President Obama has assigned Secretary of Defense Chuck Hagel and Joint Chiefs of Staff Chairman Martin Dempsey the task of preparing a “range of options,” as he said in a press conference, for dealing with the Islamic State. On August 29, Politico Magazine asked a military and experts for which option(s) they would choose.

Retired Air Force Maj. Gen. Charles J. Dunlap makes the case that the Islamic State provides a much better target for airstrikes than traditional terrorist groups.

Some pundits like to insist that airpower can’t do much, but they need to look harder at how ISIL’s style creates liabilities for itself. ISIL arrogantly eschews the furtive, hit-and-run tactics that other Iraqi (and Afghan) militants used to escape being bludgeoned by U.S. fighters and bombers. Rather, they like to collect themselves into brazenly visible groups and use their reputation for savagery to scatter their already terrorized opponents.

Besides that, by “seizing, occupying and trying to administer territory instead of hiding quietly among the civilian populace,” they present “targeting opportunities that other terrorists assiduously avoid.” All of which “actually makes them vulnerable to a determined American air campaign.”

Thus does Dunlap reinforce the notion that the Islamic State is no longer a terrorist organization, but a state with an army. Then he adds

If American airpower dominates the skies, no ISIL militant can count on seeing another sunrise.

Oka-a-a-y. But wait, he’s just getting warmed up.

Some ISIL fighters might think they can endure airstrikes having undergone some desultory bombing by Syrian or Iraqi air forces, but that experience doesn’t give them even an inkling of the hell that the United States can unleash from the air.

All human beings have a primal fear of being relentlessly hunted by a ruthless predator against which they have no defense. And that is exactly the kind of psychological effect that today’s airpower can impose on ISIL. At a minimum, a muscular American air campaign can force the group to become so preoccupied with its own survival that its dream of establishing a terror caliphate is bound to suffer.

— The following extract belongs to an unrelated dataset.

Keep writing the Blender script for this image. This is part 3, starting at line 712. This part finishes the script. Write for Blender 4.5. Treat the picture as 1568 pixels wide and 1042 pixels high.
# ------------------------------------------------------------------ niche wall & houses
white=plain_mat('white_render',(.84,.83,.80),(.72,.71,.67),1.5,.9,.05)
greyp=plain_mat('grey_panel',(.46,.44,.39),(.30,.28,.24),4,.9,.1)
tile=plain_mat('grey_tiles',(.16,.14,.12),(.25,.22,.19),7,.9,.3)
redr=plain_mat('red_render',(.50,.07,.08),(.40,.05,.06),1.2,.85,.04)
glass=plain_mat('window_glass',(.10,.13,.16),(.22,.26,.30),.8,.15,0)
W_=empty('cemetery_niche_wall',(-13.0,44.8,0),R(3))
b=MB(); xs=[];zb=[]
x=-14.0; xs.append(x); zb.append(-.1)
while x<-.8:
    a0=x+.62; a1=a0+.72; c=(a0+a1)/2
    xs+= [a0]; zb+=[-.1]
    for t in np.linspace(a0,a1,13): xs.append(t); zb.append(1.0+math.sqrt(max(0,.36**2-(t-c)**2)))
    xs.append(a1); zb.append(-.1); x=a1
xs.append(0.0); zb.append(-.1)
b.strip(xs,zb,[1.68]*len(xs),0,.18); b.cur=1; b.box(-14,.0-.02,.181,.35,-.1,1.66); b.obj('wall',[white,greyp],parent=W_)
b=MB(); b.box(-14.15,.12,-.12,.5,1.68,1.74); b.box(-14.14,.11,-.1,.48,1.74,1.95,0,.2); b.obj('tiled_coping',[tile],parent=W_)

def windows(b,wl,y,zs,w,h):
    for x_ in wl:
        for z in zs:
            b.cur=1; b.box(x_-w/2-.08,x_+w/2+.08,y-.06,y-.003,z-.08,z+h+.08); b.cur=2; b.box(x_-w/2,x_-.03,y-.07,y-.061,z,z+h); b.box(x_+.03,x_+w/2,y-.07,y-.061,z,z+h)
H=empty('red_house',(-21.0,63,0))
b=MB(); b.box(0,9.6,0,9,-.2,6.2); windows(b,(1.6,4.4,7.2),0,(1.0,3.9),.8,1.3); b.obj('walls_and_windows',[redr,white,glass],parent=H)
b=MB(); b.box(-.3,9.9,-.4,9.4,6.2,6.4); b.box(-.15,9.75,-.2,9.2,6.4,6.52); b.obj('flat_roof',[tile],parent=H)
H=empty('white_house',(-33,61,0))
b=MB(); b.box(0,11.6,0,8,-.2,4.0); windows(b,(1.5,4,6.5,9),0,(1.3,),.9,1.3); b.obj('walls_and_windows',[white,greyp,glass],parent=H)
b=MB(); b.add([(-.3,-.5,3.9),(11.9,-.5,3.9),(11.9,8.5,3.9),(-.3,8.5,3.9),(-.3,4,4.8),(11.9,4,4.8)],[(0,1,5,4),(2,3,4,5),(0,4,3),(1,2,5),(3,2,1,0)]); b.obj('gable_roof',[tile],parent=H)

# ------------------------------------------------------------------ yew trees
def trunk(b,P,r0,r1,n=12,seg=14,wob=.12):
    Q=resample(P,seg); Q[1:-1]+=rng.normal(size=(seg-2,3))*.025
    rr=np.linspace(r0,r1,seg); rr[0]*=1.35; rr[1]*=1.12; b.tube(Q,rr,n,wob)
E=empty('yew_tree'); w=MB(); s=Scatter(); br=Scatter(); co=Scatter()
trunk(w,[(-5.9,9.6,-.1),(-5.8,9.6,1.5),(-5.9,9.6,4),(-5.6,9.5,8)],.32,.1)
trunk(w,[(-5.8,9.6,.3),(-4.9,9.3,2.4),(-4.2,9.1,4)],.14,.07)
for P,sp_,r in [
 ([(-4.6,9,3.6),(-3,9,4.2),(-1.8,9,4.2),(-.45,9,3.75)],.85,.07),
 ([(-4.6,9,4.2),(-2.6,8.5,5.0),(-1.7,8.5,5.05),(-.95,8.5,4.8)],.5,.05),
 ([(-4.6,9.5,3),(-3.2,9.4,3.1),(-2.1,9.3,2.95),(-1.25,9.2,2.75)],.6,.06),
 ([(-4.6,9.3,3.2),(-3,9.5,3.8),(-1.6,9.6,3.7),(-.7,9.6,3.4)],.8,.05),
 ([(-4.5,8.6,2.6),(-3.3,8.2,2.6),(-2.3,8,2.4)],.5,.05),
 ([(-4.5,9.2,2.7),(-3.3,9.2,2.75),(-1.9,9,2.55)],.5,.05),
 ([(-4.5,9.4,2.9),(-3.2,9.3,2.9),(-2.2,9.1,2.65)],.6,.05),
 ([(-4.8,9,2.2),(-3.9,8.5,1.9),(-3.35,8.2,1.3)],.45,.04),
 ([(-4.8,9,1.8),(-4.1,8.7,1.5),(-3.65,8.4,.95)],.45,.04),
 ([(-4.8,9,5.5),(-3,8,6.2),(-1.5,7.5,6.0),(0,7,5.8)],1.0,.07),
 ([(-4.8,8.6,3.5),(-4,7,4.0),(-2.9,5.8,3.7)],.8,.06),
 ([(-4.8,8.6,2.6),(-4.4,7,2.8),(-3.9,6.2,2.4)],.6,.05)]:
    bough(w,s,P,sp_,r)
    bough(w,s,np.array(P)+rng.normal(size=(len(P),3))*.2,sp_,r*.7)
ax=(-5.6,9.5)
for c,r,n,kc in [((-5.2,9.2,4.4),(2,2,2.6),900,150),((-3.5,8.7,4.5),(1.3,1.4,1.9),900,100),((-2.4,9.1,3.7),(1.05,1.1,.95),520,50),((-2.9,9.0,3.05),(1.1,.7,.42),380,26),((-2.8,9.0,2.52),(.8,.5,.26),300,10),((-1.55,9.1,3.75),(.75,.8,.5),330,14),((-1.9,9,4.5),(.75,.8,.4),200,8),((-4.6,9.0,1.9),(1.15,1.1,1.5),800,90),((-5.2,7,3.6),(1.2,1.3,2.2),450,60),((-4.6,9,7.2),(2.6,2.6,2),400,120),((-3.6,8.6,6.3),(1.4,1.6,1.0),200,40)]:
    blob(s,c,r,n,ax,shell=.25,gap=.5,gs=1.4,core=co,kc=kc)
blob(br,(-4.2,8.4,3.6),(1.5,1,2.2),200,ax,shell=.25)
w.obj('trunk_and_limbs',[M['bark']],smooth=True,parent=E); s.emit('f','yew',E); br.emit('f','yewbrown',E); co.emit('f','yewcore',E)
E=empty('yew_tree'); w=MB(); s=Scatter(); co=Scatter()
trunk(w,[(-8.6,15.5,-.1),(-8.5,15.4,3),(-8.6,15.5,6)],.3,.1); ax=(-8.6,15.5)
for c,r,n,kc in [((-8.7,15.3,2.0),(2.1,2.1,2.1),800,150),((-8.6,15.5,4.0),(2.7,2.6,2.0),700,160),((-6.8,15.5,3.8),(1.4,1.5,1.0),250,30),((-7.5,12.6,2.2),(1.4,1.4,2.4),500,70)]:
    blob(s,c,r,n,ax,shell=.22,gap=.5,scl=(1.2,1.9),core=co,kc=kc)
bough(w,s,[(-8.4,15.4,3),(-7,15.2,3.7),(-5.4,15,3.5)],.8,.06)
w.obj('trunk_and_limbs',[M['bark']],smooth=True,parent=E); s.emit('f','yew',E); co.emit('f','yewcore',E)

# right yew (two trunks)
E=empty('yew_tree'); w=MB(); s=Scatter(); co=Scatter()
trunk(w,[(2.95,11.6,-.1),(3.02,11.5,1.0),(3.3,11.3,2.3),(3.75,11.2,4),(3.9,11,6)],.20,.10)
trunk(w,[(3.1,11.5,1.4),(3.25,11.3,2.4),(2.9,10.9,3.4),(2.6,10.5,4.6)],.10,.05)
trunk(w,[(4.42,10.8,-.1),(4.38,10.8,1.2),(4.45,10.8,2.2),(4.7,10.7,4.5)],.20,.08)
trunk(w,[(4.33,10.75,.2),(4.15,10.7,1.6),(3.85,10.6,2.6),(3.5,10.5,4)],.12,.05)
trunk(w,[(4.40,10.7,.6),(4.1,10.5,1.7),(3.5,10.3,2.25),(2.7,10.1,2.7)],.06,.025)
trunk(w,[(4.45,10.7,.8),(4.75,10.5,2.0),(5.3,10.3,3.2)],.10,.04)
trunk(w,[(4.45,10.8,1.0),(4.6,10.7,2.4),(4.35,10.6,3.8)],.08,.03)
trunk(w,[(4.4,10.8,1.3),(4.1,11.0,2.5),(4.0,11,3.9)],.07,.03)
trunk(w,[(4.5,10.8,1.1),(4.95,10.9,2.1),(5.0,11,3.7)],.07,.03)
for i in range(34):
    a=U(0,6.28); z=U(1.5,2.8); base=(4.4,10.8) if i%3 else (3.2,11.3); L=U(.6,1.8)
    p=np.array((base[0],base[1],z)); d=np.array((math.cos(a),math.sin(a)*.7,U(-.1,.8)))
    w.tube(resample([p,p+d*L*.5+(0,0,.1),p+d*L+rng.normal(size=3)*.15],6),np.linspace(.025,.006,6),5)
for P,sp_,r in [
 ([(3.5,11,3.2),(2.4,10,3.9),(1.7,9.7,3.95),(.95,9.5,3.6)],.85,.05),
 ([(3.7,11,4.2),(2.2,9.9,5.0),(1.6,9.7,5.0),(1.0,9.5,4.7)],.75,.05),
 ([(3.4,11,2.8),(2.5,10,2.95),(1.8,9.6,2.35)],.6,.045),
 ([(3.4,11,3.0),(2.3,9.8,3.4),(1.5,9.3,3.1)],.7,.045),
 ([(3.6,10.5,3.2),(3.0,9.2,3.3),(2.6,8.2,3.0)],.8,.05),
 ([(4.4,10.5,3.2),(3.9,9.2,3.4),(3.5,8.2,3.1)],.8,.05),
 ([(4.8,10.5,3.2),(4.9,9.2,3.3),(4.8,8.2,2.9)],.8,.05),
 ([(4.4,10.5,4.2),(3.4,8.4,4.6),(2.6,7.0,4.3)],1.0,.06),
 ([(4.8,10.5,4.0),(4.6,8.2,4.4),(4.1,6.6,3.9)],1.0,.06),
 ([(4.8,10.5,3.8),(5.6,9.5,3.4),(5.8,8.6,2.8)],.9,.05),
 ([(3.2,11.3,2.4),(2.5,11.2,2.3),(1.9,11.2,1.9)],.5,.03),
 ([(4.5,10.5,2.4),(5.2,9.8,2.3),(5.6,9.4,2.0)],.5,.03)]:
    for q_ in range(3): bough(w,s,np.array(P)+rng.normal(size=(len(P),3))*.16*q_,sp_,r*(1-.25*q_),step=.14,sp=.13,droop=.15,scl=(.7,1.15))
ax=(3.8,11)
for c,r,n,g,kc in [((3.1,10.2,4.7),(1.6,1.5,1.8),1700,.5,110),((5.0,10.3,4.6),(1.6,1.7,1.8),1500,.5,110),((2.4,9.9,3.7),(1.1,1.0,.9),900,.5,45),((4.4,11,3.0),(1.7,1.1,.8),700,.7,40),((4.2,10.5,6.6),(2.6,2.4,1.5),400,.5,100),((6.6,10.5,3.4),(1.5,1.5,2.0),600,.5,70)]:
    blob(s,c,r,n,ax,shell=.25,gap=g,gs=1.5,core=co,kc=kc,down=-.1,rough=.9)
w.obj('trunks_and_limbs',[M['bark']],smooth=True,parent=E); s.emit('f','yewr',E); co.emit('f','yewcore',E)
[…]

Now he just sounds like Generals Curtis LeMay or Thomas Power (the Strategic Air Command chiefs who espoused mutually assured destruction).

Skipping over the contributions of John McCain and Douglas Feith under the premise that life is too short to pay heed to, much less read, them, we’ll turn to retired Army Lt. Gen. David Barno.

How serious is that threat? And what can the president do to address it? U.S. and allied intelligence agencies are sounding alarm bells about the estimated 2,000 to 3,000 ISIL foreign fighters of Western origin, who pose a serious and growing threat. Some of these U.S. and European passport-holders will return to their homelands infused with a deadly combination of combat experience and ideological fervor that could be easily aimed at Western targets. This lethal mixture poses a new and particularly insidious threat that some are characterizing as the most dangerous terrorist menace since the Sept. 11, 2001, attacks.

While the Islamic State has transformed from terrorist group to, if equally savage, a state and army, it can revert to a terrorist group when it decides to. Barno adds

It is time for the United States to roll out an aggressive regional strategy to contain, disrupt and ultimately enable the defeat of ISIL. Such a strategy must involve not only U.S. friends in Middle Eastern states, but also European and other international allies of the United States as well. … the United States should muster a broad coalition of friends and allies with a stake in regional stability to help contain and facilitate the defeat of this growing international threat. These countries could contribute to air operations, provide intelligence or Special Forces or, at a minimum, provide funds and material support for anti-ISIL forces. They could also help support countries such as Jordan and Turkey, who can help form a bulwark against growing instability.

Retired Army Major General Paul Eaton builds on this.

The plan requires the development of the coalition, a test of our diplomatic power; the containment of ISIL, a test of the coalition’s economic and military power; and subsequent disruption and dismemberment of ISIL, leading to its ultimate defeat.

The coalition needs an operational leader working on behalf of the strategic U.S. position.

Who would provide such leadership? Eaton:

I vote for Turkey to have its day in the sun, with its excellent armed forces. From a geopolitical perspective, this NATO member and U.S. ally is perfectly positioned to take lead.